▶ **REQUEST**: You are to retype all of the data exactly as it appears.

** begin DATA EXTRACT **

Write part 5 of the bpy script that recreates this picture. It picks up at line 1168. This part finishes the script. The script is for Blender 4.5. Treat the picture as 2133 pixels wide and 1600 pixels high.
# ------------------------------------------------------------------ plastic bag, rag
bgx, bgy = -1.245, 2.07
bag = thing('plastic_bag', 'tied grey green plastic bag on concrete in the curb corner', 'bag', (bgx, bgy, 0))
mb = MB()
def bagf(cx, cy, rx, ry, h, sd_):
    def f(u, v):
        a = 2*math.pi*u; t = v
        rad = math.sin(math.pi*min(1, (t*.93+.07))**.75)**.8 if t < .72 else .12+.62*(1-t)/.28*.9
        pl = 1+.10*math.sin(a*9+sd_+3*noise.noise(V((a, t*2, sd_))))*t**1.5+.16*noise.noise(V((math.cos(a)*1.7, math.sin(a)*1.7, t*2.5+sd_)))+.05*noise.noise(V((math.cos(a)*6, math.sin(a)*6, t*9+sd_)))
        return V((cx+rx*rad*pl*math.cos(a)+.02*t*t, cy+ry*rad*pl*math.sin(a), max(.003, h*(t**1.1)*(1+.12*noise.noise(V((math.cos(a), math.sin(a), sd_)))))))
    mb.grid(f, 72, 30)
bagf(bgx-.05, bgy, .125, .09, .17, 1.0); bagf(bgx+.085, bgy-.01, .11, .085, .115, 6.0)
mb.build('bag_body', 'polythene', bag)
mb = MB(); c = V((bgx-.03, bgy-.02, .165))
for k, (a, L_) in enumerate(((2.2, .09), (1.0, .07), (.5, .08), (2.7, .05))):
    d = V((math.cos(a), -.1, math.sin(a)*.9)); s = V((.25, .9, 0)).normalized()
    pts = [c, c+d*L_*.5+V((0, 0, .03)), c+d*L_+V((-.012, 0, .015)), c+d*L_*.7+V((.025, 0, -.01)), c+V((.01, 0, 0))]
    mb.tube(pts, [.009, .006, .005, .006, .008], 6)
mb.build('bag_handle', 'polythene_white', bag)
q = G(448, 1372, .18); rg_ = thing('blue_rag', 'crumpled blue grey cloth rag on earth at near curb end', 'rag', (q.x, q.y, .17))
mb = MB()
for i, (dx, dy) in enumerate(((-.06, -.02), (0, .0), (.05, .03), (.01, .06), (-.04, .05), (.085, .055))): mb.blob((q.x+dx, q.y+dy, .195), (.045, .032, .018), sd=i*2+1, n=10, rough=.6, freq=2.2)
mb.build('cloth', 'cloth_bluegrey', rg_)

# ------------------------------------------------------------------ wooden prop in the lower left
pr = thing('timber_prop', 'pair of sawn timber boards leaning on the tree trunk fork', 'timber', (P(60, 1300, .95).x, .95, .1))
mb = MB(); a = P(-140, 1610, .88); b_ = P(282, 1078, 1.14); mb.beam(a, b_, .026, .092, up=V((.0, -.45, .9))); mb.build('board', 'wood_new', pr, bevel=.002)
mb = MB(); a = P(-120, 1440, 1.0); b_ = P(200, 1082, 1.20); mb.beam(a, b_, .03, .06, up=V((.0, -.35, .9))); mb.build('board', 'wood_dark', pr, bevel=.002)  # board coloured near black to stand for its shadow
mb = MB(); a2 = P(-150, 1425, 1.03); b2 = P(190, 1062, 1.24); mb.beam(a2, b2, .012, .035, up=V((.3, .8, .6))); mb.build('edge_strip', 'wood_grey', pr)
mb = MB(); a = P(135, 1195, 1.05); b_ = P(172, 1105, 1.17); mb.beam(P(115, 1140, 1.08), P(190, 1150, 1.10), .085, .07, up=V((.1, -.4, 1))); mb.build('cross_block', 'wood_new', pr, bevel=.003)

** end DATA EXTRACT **

▶ **ANSWER TO THE EXERCISE**:
Write part 5 of the bpy script that recreates this picture. It picks up at line 1168. This part finishes the script. The script is for Blender 4.5. Treat the picture as 2133 pixels wide and 1600 pixels high.
# ------------------------------------------------------------------ plastic bag, rag
bgx, bgy = -1.245, 2.07
bag = thing('plastic_bag', 'tied grey green plastic bag on concrete in the curb corner', 'bag', (bgx, bgy, 0))
mb = MB()
def bagf(cx, cy, rx, ry, h, sd_):
    def f(u, v):
        a = 2*math.pi*u; t = v
        rad = math.sin(math.pi*min(1, (t*.93+.07))**.75)**.8 if t < .72 else .12+.62*(1-t)/.28*.9
        pl = 1+.10*math.sin(a*9+sd_+3*noise.noise(V((a, t*2, sd_))))*t**1.5+.16*noise.noise(V((math.cos(a)*1.7, math.sin(a)*1.7, t*2.5+sd_)))+.05*noise.noise(V((math.cos(a)*6, math.sin(a)*6, t*9+sd_)))
        return V((cx+rx*rad*pl*math.cos(a)+.02*t*t, cy+ry*rad*pl*math.sin(a), max(.003, h*(t**1.1)*(1+.12*noise.noise(V((math.cos(a), math.sin(a), sd_)))))))
    mb.grid(f, 72, 30)
bagf(bgx-.05, bgy, .125, .09, .17, 1.0); bagf(bgx+.085, bgy-.01, .11, .085, .115, 6.0)
mb.build('bag_body', 'polythene', bag)
mb = MB(); c = V((bgx-.03, bgy-.02, .165))
for k, (a, L_) in enumerate(((2.2, .09), (1.0, .07), (.5, .08), (2.7, .05))):
    d = V((math.cos(a), -.1, math.sin(a)*.9)); s = V((.25, .9, 0)).normalized()
    pts = [c, c+d*L_*.5+V((0, 0, .03)), c+d*L_+V((-.012, 0, .015)), c+d*L_*.7+V((.025, 0, -.01)), c+V((.01, 0, 0))]
    mb.tube(pts, [.009, .006, .005, .006, .008], 6)
mb.build('bag_handle', 'polythene_white', bag)
q = G(448, 1372, .18); rg_ = thing('blue_rag', 'crumpled blue grey cloth rag on earth at near curb end', 'rag', (q.x, q.y, .17))
mb = MB()
for i, (dx, dy) in enumerate(((-.06, -.02), (0, .0), (.05, .03), (.01, .06), (-.04, .05), (.085, .055))): mb.blob((q.x+dx, q.y+dy, .195), (.045, .032, .018), sd=i*2+1, n=10, rough=.6, freq=2.2)
mb.build('cloth', 'cloth_bluegrey', rg_)

# ------------------------------------------------------------------ wooden prop in the lower left
pr = thing('timber_prop', 'pair of sawn timber boards leaning on the tree trunk fork', 'timber', (P(60, 1300, .95).x, .95, .1))
mb = MB(); a = P(-140, 1610, .88); b_ = P(282, 1078, 1.14); mb.beam(a, b_, .026, .092, up=V((.0, -.45, .9))); mb.build('board', 'wood_new', pr, bevel=.002)
mb = MB(); a = P(-120, 1440, 1.0); b_ = P(200, 1082, 1.20); mb.beam(a, b_, .03, .06, up=V((.0, -.35, .9))); mb.build('board', 'wood_dark', pr, bevel=.002)  # board coloured near black to stand for its shadow
mb = MB(); a2 = P(-150, 1425, 1.03); b2 = P(190, 1062, 1.24); mb.beam(a2, b2, .012, .035, up=V((.3, .8, .6))); mb.build('edge_strip', 'wood_grey', pr)
mb = MB(); a = P(135, 1195, 1.05); b_ = P(172, 1105, 1.17); mb.beam(P(115, 1140, 1.08), P(190, 1150, 1.10), .085, .07, up=V((.1, -.4, 1))); mb.build('cross_block', 'wood_new', pr, bevel=.003)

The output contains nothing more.